The core formula unveiled at yesterday’s post Cabinet press conference to address the leaky homes problem consists of a 25/25/50 deal. Central government (ie taxpayers) would meet 25%, local government (ie ratepayers) would stump up with 25% and the victim would meet 50% from fresh bank loans backed by central government.

Many of the basic details were still hazy. Such as, what would happen if the leaky homeowner then defaulted on their new bank loan. There would be safeguards, we were assured, to make sure that what got fixed was only what was originally intended and that no “betterment” was sneaked into the repair job. How this oversight would be carried out was unclear. The new plan was voluntary, and people could still choose to sue local government for its lax consent processes – but if people registered for the plan, they would have to forego the right to continue down that legal avenue. Only claims pertaining to the past ten years could qualify and could be registered with the scheme and – Key advised – it had been estimated that the formula would cost $1 billion, though this would not be capped. Those who met the conditions would be paid out, in terms of the formula. Where this money would from exactly – in the case of central and local government alike – was not entirely clear.

Given that Key presented the scheme as a means of resolving the leaky homes issue “ for once and for all” some commitment to fresh regulation and oversight would have been welcome, even if only as a signal that lessons had been learned and that the open slather errors of the past would not be repeated.
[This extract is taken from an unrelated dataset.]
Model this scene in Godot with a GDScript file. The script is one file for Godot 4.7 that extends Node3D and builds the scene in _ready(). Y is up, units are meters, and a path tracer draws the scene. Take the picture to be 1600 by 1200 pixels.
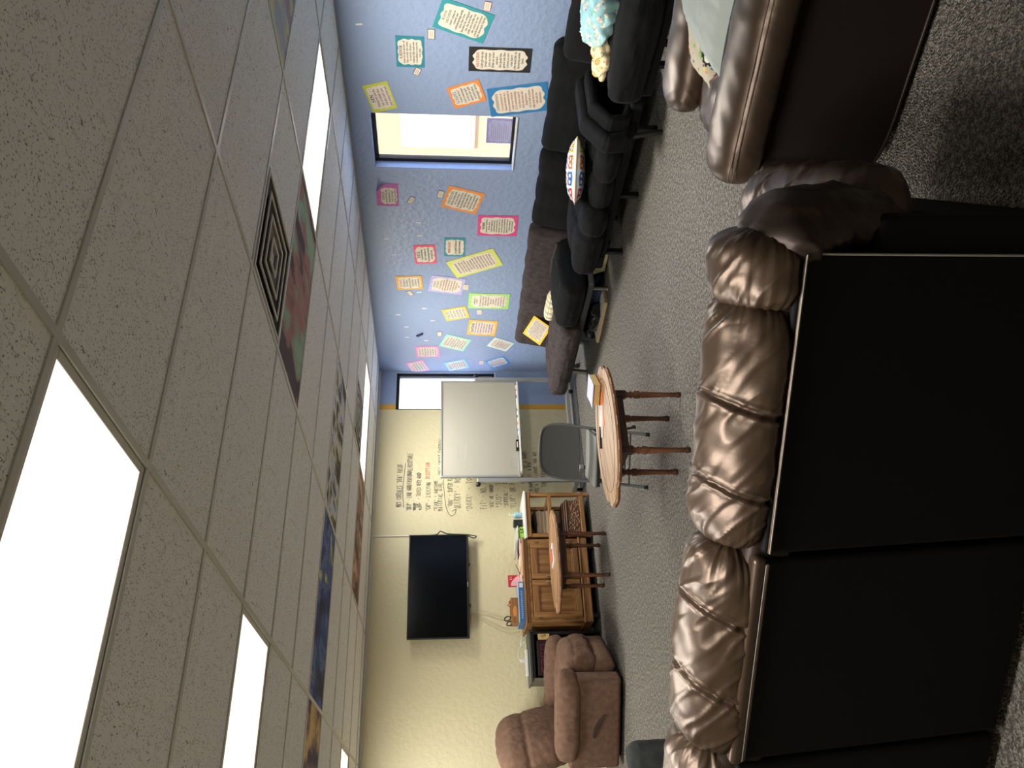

No such assurance was given. No determination to ensure that those responsible would be pursued was made. We were all, somehow, held to be responsible. No apology was provided either, even though some of those on stage – John Banks and Maurice Williamson for example – were part of the government that had championed the deregulation of the industry that has now left taxpayers and ratepayers to pay for the consequences.

No matter how often the self regulated or unregulated market ends in disaster, it is still seen to be a good thing to scrap regulations on business, and to remove oversight of their activities. Cut taxes, even if there is no social benefit in doing so. Remove regulatory oversight, even if the public gets to pick up the tab later. Bob Dylan must have had the likes of John Banks and Rodney Hide in mind when he concluded long ago that “There’s no success like failure / and failure is no success at all.”